秋の気配を運んでくる京のずいき
「芋汁、芋名月、芋の露と芋の季語が揃えば心は秋。食欲を誘う秋の旬の味覚もまた芋である。この日本全国お馴染みの味覚は京都も例外ではなく、錦市場の八百屋さんで酷暑の終わりを真っ先に告げるのが里芋だろう。新物の里芋の、さらに走りとして市場に並ぶのが、丈が1メートル近くもあろうかという赤黒い茎をシュッと伸ばした「ずいき(芋茎)」だ。ずいきとは里芋の茎のことで、赤い茎の部分を酢の物や煮物にする。夏の残り香のような微かな苦みに、出汁や酢味噌の和え味を吸い込んだ瑞々しく淡泊な風味が特徴の野菜で、秋への端境に食すにはぴったりの味なのだ。
9月15日に更新した「散歩好きの京都~近頃京に流行るもの~」http://sanpozuki.jpの連載「節子の番菜覚(ばんざいおぼえ)」でお届けする初秋のお番菜の主役はずいき。これに旬を迎えた里芋、京都らしいはもの子といった初秋を感じさせる食材をふんだんに使い、月見酒の肴にも似つかわしいお番菜の作り方を紹介している。このページでは、主役のずいきという食材に触れてみよう。
里芋は「八つ頭」と呼ぶ親芋の周りにたくさん実った小芋であるが、この里芋の葉や茎をご存じだろうか。南洋の植物を思わせるような濃い緑の大振りな葉と、葉を力強く支える太い茎。この赤黒い皮肌の茎をずいき、あるいは赤ずいきという。ちなみに、茎部分が赤ずいきよりも柔らかいハス芋の青い茎は青ずいきと呼ばれている。太く赤黒いずいきの茎は見た目こそ逞しいが、中身はといえば思いもしないようなスコスコとしたスポンジ状の繊維層でできている。出汁で炊くと、しゃりっとした皮肌部分と煮汁を十分に吸い込んだ茎中の柔らかな繊維層が瑞々しく、絶妙な歯ごたえを作り出す。ずいきの味は、葉と芋の中間を味わうような素朴さと繊細さを兼ね備えた妙趣に富んだ食感と風味なのだ。

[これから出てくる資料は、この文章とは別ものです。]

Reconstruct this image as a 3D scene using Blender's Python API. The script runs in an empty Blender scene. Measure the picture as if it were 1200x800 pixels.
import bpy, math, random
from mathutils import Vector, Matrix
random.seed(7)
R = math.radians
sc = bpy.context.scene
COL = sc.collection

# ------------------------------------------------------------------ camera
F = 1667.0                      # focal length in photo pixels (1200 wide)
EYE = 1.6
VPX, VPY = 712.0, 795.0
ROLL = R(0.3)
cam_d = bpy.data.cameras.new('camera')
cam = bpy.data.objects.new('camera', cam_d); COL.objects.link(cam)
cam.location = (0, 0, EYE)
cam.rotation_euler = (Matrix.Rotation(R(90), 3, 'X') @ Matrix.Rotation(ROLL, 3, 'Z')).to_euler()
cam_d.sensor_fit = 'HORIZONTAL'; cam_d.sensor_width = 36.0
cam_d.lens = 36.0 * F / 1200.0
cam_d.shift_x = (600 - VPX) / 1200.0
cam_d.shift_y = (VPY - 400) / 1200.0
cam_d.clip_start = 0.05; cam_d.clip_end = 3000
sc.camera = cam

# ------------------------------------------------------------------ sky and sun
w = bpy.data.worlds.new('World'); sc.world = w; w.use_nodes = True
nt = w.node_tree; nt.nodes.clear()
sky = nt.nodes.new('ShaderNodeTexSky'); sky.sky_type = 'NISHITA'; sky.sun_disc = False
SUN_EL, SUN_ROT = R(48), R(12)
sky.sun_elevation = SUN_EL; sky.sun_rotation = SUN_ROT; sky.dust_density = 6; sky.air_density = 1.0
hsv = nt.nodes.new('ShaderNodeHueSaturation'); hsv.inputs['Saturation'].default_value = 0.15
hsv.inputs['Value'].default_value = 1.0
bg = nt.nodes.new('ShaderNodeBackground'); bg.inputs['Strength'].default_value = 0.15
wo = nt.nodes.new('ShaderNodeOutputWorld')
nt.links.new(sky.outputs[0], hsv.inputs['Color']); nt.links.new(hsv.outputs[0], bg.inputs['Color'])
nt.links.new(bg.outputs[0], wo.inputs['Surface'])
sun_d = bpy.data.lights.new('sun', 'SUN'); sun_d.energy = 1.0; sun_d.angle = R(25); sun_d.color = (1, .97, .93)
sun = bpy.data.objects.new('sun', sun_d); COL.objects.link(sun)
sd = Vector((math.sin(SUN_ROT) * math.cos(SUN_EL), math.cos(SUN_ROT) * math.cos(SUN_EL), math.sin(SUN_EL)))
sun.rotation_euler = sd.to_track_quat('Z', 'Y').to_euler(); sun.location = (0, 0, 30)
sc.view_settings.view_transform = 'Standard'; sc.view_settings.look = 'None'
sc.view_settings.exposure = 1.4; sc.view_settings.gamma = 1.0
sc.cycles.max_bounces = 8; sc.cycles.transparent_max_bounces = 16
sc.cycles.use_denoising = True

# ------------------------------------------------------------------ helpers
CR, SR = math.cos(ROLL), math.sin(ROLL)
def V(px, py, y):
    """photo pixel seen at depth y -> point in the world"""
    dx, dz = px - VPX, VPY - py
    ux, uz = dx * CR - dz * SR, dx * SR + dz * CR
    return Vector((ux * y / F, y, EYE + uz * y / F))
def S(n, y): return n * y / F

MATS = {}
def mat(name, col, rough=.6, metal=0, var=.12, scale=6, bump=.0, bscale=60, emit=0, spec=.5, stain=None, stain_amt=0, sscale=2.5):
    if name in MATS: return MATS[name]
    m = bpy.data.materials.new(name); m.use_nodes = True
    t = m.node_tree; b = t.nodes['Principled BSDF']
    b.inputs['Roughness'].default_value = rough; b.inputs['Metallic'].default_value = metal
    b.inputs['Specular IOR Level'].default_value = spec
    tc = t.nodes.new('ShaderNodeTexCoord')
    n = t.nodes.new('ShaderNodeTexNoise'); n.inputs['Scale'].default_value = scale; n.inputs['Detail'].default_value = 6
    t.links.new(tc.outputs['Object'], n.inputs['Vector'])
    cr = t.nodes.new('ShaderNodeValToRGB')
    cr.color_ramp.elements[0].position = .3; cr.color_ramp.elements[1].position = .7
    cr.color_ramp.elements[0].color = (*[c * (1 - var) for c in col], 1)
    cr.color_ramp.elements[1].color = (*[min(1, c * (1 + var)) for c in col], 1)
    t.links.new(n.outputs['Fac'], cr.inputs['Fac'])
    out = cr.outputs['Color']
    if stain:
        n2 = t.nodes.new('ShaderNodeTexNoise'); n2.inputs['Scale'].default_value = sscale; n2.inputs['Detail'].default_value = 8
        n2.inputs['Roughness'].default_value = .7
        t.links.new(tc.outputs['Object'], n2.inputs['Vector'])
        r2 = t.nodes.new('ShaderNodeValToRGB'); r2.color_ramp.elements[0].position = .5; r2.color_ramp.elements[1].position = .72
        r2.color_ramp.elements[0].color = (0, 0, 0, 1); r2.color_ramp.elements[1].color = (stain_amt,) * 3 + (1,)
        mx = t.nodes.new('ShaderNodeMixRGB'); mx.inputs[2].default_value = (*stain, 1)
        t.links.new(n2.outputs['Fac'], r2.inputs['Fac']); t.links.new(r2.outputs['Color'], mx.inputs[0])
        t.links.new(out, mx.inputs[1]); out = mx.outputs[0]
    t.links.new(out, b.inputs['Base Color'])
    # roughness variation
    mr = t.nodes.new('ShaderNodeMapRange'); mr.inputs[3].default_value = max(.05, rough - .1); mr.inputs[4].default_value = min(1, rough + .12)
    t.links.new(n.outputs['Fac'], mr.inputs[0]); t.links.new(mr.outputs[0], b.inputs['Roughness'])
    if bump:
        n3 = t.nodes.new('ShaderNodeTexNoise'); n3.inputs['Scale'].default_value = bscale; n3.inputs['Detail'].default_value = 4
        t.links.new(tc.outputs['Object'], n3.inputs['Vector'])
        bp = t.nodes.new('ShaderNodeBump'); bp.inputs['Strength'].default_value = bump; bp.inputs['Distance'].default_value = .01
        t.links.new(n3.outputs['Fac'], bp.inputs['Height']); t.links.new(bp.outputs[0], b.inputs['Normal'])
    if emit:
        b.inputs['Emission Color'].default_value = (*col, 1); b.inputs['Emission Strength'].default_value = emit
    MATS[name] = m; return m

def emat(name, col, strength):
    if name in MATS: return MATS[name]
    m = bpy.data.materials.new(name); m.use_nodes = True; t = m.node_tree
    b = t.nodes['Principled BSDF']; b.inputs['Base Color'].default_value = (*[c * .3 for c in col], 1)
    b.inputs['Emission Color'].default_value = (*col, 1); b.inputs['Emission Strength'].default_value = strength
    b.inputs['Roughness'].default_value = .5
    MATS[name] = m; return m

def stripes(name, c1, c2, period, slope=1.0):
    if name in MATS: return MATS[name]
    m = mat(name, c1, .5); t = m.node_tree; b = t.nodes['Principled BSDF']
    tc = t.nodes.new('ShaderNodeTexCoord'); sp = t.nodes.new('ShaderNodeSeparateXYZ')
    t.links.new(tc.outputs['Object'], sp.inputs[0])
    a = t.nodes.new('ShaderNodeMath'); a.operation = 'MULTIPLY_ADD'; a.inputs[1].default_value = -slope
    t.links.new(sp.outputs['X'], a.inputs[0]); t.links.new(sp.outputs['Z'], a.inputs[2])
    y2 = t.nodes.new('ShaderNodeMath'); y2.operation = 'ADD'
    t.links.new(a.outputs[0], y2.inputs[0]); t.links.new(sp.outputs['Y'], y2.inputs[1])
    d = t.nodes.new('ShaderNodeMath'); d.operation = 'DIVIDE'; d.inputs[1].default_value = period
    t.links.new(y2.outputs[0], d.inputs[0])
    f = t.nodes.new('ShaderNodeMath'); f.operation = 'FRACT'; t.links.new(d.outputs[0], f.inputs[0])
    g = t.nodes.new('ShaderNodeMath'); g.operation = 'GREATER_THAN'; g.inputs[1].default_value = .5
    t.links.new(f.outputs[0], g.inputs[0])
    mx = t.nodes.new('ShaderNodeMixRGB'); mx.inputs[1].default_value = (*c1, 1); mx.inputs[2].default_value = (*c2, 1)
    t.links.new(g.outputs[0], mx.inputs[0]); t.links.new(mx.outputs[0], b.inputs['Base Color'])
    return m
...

以前は日常の食材として日本中どこでも手に入ったそうだが、最近はなかなかお目にかかれなくなってきたのがなんとも残念なこと。今も夏の終わり頃から豊富に売られている京都では、昆布と鰹の出汁で炊き、とろみを付けて吸物にしたり、酢味噌で和えたりするのが定番メニューになっている。酢を使って色味を美しいまま仕上げたり、強いえぐみを出さないコツ、だしじゃこと炊いてみたりと、家庭ごとに工夫した様々な作り方や食べ方がある。杉本家流の調理のツボは「節子の番菜覚」の掲載ページで確認して欲しい。
さて、ずいきという野菜らしからぬ韻の源は、禅風だけでなく、文芸にも秀でた臨済宗夢窓派の祖、夢窓国師の詠歌「いもの葉に置く白露のたまらぬはこれや『随喜』の涙なるらん」から発したといわれている。「随喜の涙」には「心からありがたく思って流す涙」という意味があり、そんなありがたい語源を持つずいきは神事などにも使われている。京都・北野天満宮でまもなく10月1日から行われる瑞饋(ずいき)祭では、還幸の列を飾る瑞饋神輿(みこし)は屋根をずいきでふき、五穀豊穣の祈願の象徴となる。京都にとってずいきは、神事から家庭の食にと、なにごとにも重宝がられて変わることのない初秋の恵みなのである。